> Data entries:
* start *

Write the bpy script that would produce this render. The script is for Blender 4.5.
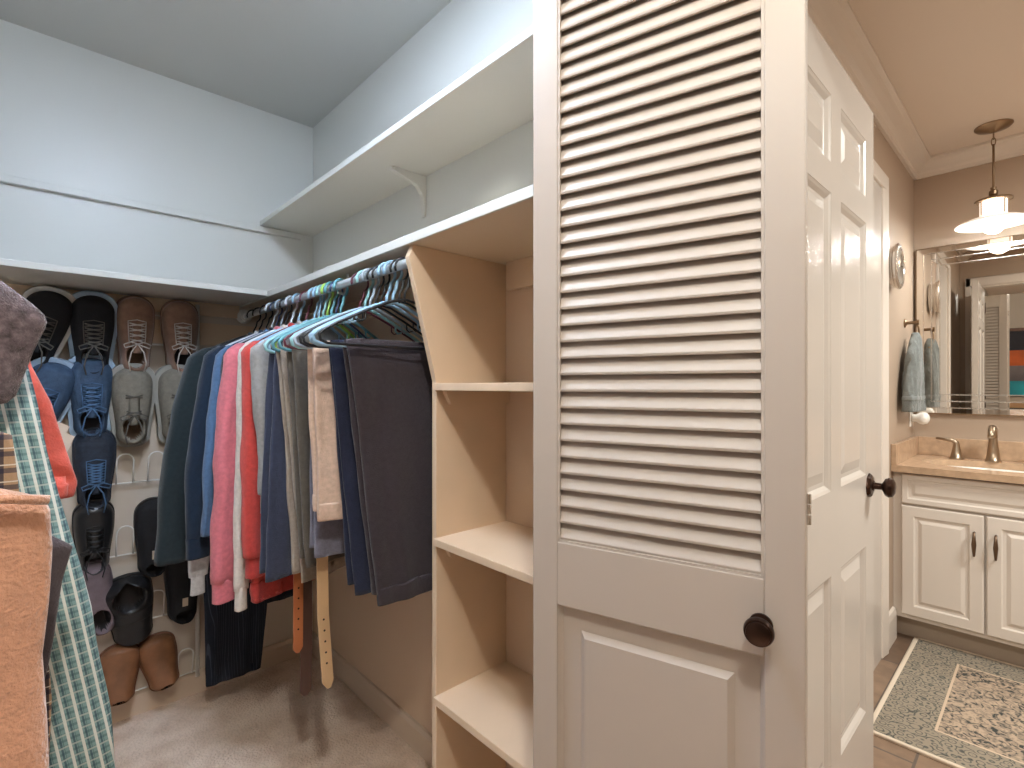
import bpy, bmesh, math, random
from math import sin, cos, pi, radians
from mathutils import Vector, Matrix, noise

for o in list(bpy.data.objects): bpy.data.objects.remove(o, do_unlink=True)
SC = bpy.context.scene
COL = SC.collection

# ------------------------------------------------------------------ camera, world, light, exposure
cam = bpy.data.cameras.new('camera'); cam.sensor_width = 36; cam.lens = 36 * 510 / 1024
cam.shift_y = 0.002; cam.clip_start = .02
camo = bpy.data.objects.new('camera', cam); COL.objects.link(camo)
camo.location = (0, 0, 1.234); camo.rotation_euler = (pi / 2, 0, -radians(43.3))
SC.camera = camo
SC.view_settings.view_transform = 'Standard'; SC.view_settings.look = 'None'
SC.view_settings.gamma = 1; SC.view_settings.use_curve_mapping = False
SC.view_settings.exposure = 0.0
w = bpy.data.worlds.new('world'); SC.world = w; w.use_nodes = True
w.node_tree.nodes['Background'].inputs[0].default_value = (1, .9, .8, 1)
w.node_tree.nodes['Background'].inputs[1].default_value = .15
WARM = (.98, 1, .95)
def area(name, loc, rot, sx, sy, power, color):
    l = bpy.data.lights.new(name, 'AREA'); l.shape = 'RECTANGLE'; l.size = sx; l.size_y = sy
    l.energy = power; l.color = color
    o = bpy.data.objects.new(name, l); COL.objects.link(o); o.location = loc; o.rotation_euler = rot
    o.visible_camera = True
    return o
def point(name, loc, power, color, r=.05):
    l = bpy.data.lights.new(name, 'POINT'); l.energy = power; l.color = color; l.shadow_soft_size = r
    o = bpy.data.objects.new(name, l); COL.objects.link(o); o.location = loc
    return o
P_HALL, P_BED, P_PEND, P_BATH, E_CLOSET = 50, 2, 80, 52, 160.0
point('hall_lamp_light', (.0, -.13, 2.33), P_HALL, WARM, .05)
area('bedroom_fill_light', (-1.0, -1.7, 2.36), (0, 0, 0), .7, .7, P_BED, WARM)  # added fill with no fixture, softens the light around the hall
area('bathroom_fill_light', (2.2, -.9, 2.40), (0, 0, 0), .5, .5, P_BATH, WARM)  # extra unseen source without a fixture, added to brighten the bathroom
point('pendant_light', (3.248, .19, 1.985), P_PEND, (.92, 1, 1), .045)

# ------------------------------------------------------------------ helpers
def lin(c):
    c = c / 255.
    return c / 12.92 if c <= .04045 else ((c + .055) / 1.055) ** 2.4
def rgb(r, g, b): return (lin(r), lin(g), lin(b), 1)
MATS = {}
def mat(name, col, rough=.6, metal=0, bump=0, scale=60, var=0, sheen=0, spec=.5, trans=0, emit=0, coat=0):
    if name in MATS: return MATS[name]
    m = bpy.data.materials.new(name); m.use_nodes = True; MATS[name] = m
    nt = m.node_tree; b = nt.nodes['Principled BSDF']
    c = rgb(*col)
    b.inputs['Base Color'].default_value = c
    b.inputs['Roughness'].default_value = rough; b.inputs['Metallic'].default_value = metal
    b.inputs['Specular IOR Level'].default_value = spec
    if sheen: b.inputs['Sheen Weight'].default_value = sheen; b.inputs['Sheen Roughness'].default_value = .5
    if trans: b.inputs['Transmission Weight'].default_value = trans
    if coat: b.inputs['Coat Weight'].default_value = coat; b.inputs['Coat Roughness'].default_value = .12
    if emit:
        b.inputs['Emission Color'].default_value = c; b.inputs['Emission Strength'].default_value = emit
    tc = nt.nodes.new('ShaderNodeTexCoord')
    n = nt.nodes.new('ShaderNodeTexNoise'); n.inputs['Scale'].default_value = scale; n.inputs['Detail'].default_value = 4
    nt.links.new(tc.outputs['Object'], n.inputs['Vector'])
    if bump:
        bp = nt.nodes.new('ShaderNodeBump'); bp.inputs['Strength'].default_value = bump; bp.inputs['Distance'].default_value = .003
        nt.links.new(n.outputs['Fac'], bp.inputs['Height']); nt.links.new(bp.outputs['Normal'], b.inputs['Normal'])
    if var:
        n2 = nt.nodes.new('ShaderNodeTexNoise'); n2.inputs['Scale'].default_value = scale * .25; n2.inputs['Detail'].default_value = 6
        nt.links.new(tc.outputs['Object'], n2.inputs['Vector'])
        r = nt.nodes.new('ShaderNodeValToRGB')
        r.color_ramp.elements[0].position = .3; r.color_ramp.elements[1].position = .7
        r.color_ramp.elements[0].color = tuple(q * (1 - var) for q in c[:3]) + (1,)
        r.color_ramp.elements[1].color = tuple(min(1, q * (1 + var)) for q in c[:3]) + (1,)
        nt.links.new(n2.outputs['Fac'], r.inputs['Fac']); nt.links.new(r.outputs['Color'], b.inputs['Base Color'])
    return m
def cloth(name, col, scale=350, bump=.5, var=.12, rough=.9, sheen=.25):
    return mat(name, col, rough, 0, bump, scale, var, sheen, .2)

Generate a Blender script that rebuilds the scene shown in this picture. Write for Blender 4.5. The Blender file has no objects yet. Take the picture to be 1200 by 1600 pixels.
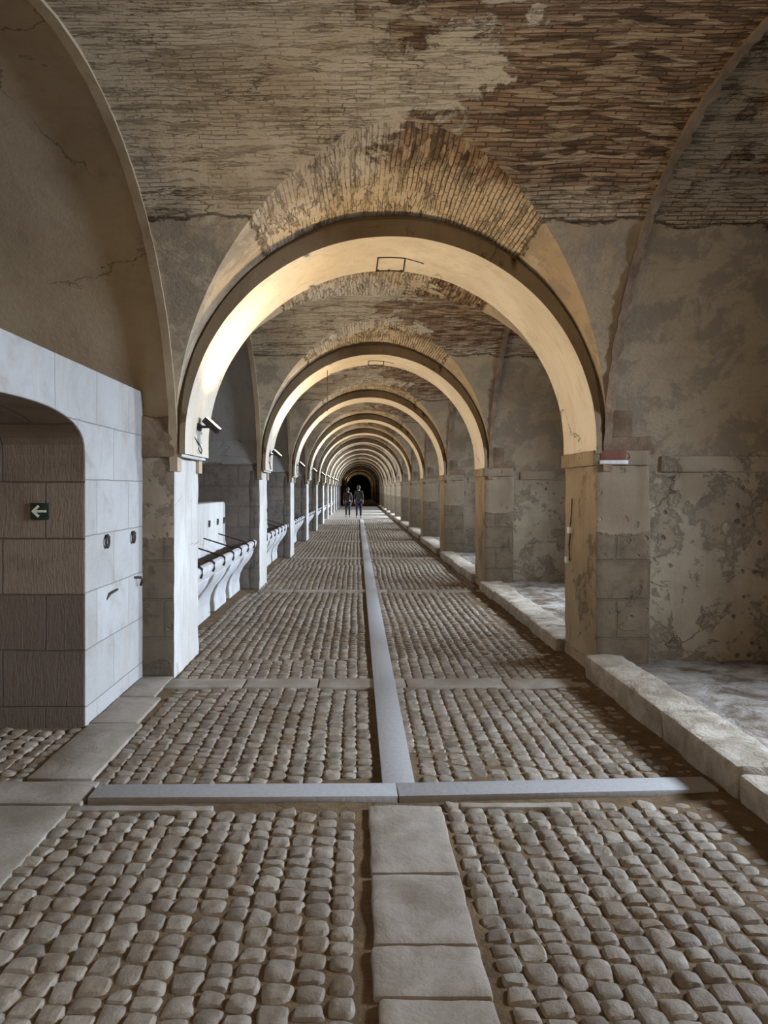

* end *

> Objective: Repeat only the lines between the start of the data and the line with "COL = SC.collection", including those two lines, and skip the pictures.

> Result:
Write the bpy script that would produce this render. The script is for Blender 4.5.
import bpy, bmesh, math, random
from math import sin, cos, pi, radians
from mathutils import Vector, Matrix, noise

for o in list(bpy.data.objects): bpy.data.objects.remove(o, do_unlink=True)
SC = bpy.context.scene
COL = SC.collection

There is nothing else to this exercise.